RANDACCIO Giovanni

GIOVANNI RANDACCIO026di Ignazio e di Giuseppina Malnate, nacque a Torino il 1° luglio 1883 e morì in un ospedaletto da campo il 28 maggio 1917 in seguito a ferite riportate in combattimento alle foci del Timavo.
Compiuti gli studi a Vercelli ed ammesso alla Scuola Militare di Modena, nel settembre 1905 uscì sottotenente assegnato al 64° reggimento fanteria. Tenente nel 1908, partecipò alla campagna libica e combatté dal dicembre 1912 al settembre 1913. Attratto dall’aviazione conseguì, tra i primi, il brevetto di pilota. Ma egli era nato fante e come fante doveva legare il suo nome alla storia. Alla dichiarazione di guerra all’Austria, nel maggio 1915, varcò il confine al comando di una compagnia del 63° fanteria e nei ripetuti attacchi contro le fortificate posizioni di Monte Sei Busi, nei primi giorni di luglio, guadagnò la prima medaglia d’argento al valore. Il 21 ottobre, combattendo sulle alture di Palazzo fu decorato della seconda medaglia d’argento. Ferito gravemente, dopo essere stato sottoposto a difficili operazioni chirurgiche, venne dichiarato inabile permanentemente alle fatiche di guerra. Tuttavia, tanto egli insistette che nel marzo 1916 ottenne di ritornare al fronte con i fanti del 77° reggimento della brigata Toscana. Prese parte, così, nell’ottobre successivo, alla conquista del Veliki Hribach, sulla cui cima il poeta e combattente Gabriele D’Annunzio, che lo seguiva, piantò un tricolore e che il Randaccio stesso alla testa della sua compagnia portò più avanti, sulle pendici del Dosso Faiti. Fu decorato, per questo, della terza medaglia d’argento al valore e promosso maggiore per merito di guerra. Costretto ad un nuovo ricovero in ospedale, appena guarito ritornò al fronte, sul Carso, per partecipare alla decima battaglia dell’Isonzo.

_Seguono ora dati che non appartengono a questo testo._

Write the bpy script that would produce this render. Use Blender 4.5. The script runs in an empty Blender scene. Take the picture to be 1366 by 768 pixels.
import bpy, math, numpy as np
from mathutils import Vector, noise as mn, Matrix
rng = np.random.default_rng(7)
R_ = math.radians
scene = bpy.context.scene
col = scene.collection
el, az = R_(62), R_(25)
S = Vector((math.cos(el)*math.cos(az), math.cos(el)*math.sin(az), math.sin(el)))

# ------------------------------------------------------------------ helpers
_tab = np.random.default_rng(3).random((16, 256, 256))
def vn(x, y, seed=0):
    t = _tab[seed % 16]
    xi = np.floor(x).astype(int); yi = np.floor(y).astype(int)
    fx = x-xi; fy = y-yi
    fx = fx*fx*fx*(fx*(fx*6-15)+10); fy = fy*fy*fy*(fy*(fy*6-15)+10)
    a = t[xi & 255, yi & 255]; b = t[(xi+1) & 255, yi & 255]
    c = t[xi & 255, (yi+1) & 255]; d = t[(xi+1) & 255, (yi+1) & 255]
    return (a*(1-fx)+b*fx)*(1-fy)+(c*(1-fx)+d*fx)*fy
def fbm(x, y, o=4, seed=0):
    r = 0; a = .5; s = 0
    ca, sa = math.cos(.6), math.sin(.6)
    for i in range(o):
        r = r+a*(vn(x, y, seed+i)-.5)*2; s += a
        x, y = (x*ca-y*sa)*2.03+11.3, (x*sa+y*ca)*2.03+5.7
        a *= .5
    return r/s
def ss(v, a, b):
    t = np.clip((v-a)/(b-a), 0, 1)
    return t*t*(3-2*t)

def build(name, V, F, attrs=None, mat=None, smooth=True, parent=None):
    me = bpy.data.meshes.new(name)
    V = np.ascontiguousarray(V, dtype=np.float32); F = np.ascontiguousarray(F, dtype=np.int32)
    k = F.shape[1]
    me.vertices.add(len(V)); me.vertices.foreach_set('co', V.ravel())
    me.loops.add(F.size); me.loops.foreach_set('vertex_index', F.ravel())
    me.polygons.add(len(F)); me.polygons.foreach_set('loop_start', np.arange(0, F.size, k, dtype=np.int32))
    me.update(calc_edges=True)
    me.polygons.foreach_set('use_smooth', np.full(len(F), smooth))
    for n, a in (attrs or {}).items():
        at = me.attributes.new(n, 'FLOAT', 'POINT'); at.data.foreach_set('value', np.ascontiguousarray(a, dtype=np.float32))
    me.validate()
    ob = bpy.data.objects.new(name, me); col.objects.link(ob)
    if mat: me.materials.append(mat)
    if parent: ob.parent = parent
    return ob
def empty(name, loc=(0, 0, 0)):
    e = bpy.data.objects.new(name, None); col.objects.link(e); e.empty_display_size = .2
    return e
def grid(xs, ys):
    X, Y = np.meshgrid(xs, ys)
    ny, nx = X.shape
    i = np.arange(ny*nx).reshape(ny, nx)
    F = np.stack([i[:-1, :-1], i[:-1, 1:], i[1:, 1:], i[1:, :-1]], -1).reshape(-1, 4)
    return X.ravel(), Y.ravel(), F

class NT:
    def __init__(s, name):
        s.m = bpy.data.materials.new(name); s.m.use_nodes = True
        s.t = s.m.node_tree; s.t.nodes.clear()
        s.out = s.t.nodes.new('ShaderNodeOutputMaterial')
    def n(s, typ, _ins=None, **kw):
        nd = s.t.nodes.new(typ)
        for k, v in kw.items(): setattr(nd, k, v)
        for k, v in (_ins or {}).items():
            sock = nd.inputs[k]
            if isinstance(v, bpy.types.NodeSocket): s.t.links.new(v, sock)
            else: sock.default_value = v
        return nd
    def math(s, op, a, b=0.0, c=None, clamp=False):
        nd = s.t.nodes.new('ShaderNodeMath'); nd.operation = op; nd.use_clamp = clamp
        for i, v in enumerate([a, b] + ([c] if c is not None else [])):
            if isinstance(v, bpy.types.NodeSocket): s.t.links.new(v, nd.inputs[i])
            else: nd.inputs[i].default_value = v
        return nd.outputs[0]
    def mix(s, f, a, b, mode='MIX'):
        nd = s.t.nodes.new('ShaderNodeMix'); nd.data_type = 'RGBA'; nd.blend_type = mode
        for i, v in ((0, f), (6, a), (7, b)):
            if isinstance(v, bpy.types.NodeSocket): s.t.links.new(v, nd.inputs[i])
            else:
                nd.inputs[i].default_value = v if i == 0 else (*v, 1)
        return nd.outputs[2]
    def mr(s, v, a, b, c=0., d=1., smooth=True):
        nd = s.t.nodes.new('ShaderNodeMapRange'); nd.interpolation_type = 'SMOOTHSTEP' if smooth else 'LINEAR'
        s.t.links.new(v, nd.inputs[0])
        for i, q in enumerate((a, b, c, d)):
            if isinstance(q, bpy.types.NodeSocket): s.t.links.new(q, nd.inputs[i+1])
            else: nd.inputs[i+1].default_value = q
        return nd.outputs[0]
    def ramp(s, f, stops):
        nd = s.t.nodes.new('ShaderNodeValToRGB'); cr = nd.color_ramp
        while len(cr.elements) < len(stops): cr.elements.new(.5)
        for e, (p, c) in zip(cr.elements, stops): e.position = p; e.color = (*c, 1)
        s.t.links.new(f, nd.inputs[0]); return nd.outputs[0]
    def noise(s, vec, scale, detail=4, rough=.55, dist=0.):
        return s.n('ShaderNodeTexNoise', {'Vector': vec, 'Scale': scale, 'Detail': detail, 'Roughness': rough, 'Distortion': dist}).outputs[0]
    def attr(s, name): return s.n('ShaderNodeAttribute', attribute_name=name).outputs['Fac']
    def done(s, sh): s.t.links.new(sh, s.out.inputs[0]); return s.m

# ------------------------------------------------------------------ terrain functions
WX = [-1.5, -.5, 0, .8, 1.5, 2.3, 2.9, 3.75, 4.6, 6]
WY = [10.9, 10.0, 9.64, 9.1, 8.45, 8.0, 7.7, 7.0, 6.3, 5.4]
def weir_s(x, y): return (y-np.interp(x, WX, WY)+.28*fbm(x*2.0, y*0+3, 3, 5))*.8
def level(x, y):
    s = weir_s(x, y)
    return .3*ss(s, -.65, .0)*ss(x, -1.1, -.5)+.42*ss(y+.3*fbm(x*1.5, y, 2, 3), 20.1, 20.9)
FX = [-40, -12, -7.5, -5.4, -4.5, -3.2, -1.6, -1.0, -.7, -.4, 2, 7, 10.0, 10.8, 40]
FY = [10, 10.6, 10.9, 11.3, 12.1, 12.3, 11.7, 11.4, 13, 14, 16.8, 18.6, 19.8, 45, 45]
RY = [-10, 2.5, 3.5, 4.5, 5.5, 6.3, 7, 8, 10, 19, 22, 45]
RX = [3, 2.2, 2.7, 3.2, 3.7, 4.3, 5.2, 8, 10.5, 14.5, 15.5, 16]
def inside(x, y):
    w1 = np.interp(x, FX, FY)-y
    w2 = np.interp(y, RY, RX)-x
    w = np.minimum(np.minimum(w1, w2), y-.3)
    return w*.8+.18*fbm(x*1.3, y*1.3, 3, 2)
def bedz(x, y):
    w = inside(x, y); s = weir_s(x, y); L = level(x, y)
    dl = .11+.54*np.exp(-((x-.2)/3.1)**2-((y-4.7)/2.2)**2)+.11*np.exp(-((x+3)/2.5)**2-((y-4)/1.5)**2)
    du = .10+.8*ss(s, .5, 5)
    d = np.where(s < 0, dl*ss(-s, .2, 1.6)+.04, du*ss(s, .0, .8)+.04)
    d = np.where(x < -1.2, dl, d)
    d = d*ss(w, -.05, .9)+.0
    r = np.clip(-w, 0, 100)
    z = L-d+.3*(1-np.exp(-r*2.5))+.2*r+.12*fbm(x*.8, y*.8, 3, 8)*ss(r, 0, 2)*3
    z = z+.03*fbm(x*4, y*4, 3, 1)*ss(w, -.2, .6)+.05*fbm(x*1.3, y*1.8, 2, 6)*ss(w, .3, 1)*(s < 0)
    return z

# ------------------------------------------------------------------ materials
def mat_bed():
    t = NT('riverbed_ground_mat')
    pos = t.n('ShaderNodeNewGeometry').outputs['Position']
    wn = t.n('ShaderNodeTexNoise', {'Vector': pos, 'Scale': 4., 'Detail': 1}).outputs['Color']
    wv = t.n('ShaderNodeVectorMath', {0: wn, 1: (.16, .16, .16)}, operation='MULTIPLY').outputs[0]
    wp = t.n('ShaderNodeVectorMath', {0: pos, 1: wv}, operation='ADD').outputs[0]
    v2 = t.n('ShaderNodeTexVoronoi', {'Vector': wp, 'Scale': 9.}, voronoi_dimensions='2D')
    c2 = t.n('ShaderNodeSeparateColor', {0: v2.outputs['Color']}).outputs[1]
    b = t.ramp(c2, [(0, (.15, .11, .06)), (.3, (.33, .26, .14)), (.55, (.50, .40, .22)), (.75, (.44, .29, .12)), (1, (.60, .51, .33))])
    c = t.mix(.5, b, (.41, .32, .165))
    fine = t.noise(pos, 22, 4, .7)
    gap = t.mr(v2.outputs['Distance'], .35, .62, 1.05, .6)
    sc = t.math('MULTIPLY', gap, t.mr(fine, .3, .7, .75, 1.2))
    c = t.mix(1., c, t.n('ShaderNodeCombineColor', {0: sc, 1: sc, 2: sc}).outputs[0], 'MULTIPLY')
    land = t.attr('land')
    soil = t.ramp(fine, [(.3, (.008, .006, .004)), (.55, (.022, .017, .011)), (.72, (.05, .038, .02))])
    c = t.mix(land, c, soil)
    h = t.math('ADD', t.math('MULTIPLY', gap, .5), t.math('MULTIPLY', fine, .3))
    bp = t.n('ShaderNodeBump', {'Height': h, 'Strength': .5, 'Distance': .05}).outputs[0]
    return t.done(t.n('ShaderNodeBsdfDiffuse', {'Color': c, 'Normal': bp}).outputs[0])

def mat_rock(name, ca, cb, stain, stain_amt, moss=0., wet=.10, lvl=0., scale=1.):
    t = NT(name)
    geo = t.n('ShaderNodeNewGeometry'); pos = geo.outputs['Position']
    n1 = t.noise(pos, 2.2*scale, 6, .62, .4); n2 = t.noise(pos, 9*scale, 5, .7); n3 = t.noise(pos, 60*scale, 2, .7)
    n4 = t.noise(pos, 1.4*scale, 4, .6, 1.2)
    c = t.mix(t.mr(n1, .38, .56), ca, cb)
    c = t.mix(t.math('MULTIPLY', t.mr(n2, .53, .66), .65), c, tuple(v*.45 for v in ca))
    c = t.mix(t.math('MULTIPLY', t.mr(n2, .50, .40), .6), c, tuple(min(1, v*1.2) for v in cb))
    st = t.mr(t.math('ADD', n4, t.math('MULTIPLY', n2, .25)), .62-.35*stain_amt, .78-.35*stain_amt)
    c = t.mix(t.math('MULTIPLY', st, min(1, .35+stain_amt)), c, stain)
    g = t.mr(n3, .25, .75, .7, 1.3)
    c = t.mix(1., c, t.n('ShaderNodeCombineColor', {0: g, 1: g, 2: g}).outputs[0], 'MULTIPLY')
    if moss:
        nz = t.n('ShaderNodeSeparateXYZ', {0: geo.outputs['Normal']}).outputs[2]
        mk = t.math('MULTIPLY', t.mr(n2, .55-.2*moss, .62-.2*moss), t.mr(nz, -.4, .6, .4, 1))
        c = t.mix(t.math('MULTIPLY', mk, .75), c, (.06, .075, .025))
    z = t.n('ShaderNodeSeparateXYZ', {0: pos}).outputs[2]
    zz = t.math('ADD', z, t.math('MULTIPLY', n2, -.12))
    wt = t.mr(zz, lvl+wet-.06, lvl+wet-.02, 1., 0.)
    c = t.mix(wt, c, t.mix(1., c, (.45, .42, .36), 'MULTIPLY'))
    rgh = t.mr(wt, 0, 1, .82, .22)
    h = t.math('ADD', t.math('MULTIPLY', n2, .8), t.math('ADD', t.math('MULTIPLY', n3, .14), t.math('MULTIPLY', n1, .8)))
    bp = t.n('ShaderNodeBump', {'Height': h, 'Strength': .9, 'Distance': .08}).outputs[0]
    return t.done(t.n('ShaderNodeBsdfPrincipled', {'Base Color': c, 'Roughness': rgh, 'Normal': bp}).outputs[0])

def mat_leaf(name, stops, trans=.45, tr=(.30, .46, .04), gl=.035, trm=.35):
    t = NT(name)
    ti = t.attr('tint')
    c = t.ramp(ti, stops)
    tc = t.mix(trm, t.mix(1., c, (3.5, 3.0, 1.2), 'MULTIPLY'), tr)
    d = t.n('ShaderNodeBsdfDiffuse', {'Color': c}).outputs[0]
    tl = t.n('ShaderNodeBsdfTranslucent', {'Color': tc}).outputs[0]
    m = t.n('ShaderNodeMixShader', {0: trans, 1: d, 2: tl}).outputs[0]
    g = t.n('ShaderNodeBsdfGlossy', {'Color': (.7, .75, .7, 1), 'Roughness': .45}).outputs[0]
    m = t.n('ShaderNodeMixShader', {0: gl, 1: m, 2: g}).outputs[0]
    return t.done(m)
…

Il 23 maggio 1917, ricevuto l’ordine di attaccare, alla testa del II battaglione, conquistò di slancio le trincee nemiche di quota 21 e cinque giorni dopo, il 28 maggio, passato il Timavo, attaccò e conquistò la quota 28. Colpito da una raffica di mitragliatrice, cadde gravemente ferito. Trasportato in ospedaletto da campo, decedette lo stesso giorno, assistito fraternamente da Gabriele D’Annunzio. Con moto proprio sovrano del 21 luglio 1917, gli venne concessa alla memoria la medaglia d’oro al v. m. con la seguente motivazione:

Manteneva sempre vivo nel suo battaglione quello spirito aggressivo col quale lo aveva guidato alla conquista di importanti posizioni nemiche. Attaccava quota 28, a sud del Timavo, con impareggiabile energia, e nonostante le gravi difficoltà, l’occupava. Subito dopo, colpito a morte da una raffica di mitraglia, non emise un solo gemito, serbando il viso fermo e l’occhio asciutto, finché fu portato alla sezione di sanità, dove soccombette, mantenendo, anche di fronte alla morte, quell’eroico contegno che tanto ascendente gli dava sulle dipendenti truppe quando le guidava all’attacco. – Fonti del Timavo, quota 28, 28 maggio 1917.


G. Carolei, G. Greganti, G. Modica, Le Medaglie d’oro al Valore Militare  1917,  (a cura di), in Gruppo Medaglie d’Oro al Valore Militare d’Italia, [Tipografia Regionale], Roma 1968,    p. 68.